Training exercise helps fight fire with fire
Published 12:56 pm Friday, November 21, 2008
As firefighters milled around a house on Old Highway 280 early Friday, passersby couldn’t have known that the firefighters had actually set the house on fire.
The situation was part of a live training exercise to help the firefighters get acclimated to fighting fires.
“We can simulate these all day long, but a live fire is the best way to train,” said Chelsea Fire Chief Wayne Shirley. “It’s the best way to train our people to be ready for the real thing.”
The firefighters treated the exercise as if it was an actual event, from the fire trucks waiting outside to the paramedic transport ready to go at any moment.
They didn’t just set the house on fire, however.
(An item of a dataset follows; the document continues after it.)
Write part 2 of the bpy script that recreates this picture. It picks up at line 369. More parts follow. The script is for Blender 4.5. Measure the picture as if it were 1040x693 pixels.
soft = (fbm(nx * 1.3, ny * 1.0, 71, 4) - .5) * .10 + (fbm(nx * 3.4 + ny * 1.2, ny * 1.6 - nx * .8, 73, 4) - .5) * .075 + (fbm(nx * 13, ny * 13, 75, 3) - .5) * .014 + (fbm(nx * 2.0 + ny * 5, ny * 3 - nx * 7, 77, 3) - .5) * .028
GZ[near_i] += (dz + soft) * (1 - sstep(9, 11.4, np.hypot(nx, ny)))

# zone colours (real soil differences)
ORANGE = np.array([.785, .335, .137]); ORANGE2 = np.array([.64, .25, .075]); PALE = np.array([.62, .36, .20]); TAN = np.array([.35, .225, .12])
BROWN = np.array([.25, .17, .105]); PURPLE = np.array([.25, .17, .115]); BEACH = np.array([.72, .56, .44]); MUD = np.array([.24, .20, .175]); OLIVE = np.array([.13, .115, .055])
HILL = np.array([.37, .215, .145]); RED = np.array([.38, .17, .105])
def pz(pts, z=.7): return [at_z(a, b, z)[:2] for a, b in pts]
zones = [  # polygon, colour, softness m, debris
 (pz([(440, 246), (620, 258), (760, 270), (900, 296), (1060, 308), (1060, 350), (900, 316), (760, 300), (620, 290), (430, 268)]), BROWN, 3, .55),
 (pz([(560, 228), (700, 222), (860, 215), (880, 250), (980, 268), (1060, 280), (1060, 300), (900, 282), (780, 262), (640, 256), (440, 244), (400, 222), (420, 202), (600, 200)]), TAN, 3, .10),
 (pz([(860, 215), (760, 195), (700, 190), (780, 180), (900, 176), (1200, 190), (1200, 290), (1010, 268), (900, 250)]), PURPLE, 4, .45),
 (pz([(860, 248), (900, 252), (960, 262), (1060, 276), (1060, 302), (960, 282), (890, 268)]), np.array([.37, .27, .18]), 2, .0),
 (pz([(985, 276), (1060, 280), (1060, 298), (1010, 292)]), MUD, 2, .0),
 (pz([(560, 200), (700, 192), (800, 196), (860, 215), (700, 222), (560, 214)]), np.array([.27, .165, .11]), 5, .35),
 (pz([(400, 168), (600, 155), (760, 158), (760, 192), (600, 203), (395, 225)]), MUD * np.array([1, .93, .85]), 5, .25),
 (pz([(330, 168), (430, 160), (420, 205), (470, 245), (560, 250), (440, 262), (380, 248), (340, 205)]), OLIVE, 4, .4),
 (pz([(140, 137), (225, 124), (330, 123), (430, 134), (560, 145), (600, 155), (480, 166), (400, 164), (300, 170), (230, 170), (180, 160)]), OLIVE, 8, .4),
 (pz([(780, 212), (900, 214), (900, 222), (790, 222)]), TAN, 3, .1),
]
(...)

They set the fires in different rooms, one at a time, for safety measures.
“When we burn a house, we try to burn one room at a time, because if you don’t burn one room at a time it’ll get away from you,” said Chelsea Fire Capt. Brad McCann.
Setting the fires at a deliberate pace also helps the trainees get used to the technology behind fighting fires.
The fire department has thermal imaging cameras, which allow firefighters to see where the most heat is coming from and fight fire at its source.
“We’ve got to get them used to using the technology,” Shirley said.
The exercise, which was to last until mid-afternoon, was headed up by the Chelsea Fire Department, but firefighters from the Harpersville Fire Department and the Cahaba Valley Fire Department were there to learn as well.
Shirley said the Chelsea Fire Department tries to do the live simulations as often as possible, but such training exercises are dependent on house donors.
“A property owner comes to us because he’s doing something with his property and he wants his house gone,” Shirley said.
Because of that, the fire department doesn’t get to do these exercises as often as they’d like, but they still get to have about two a year, he said.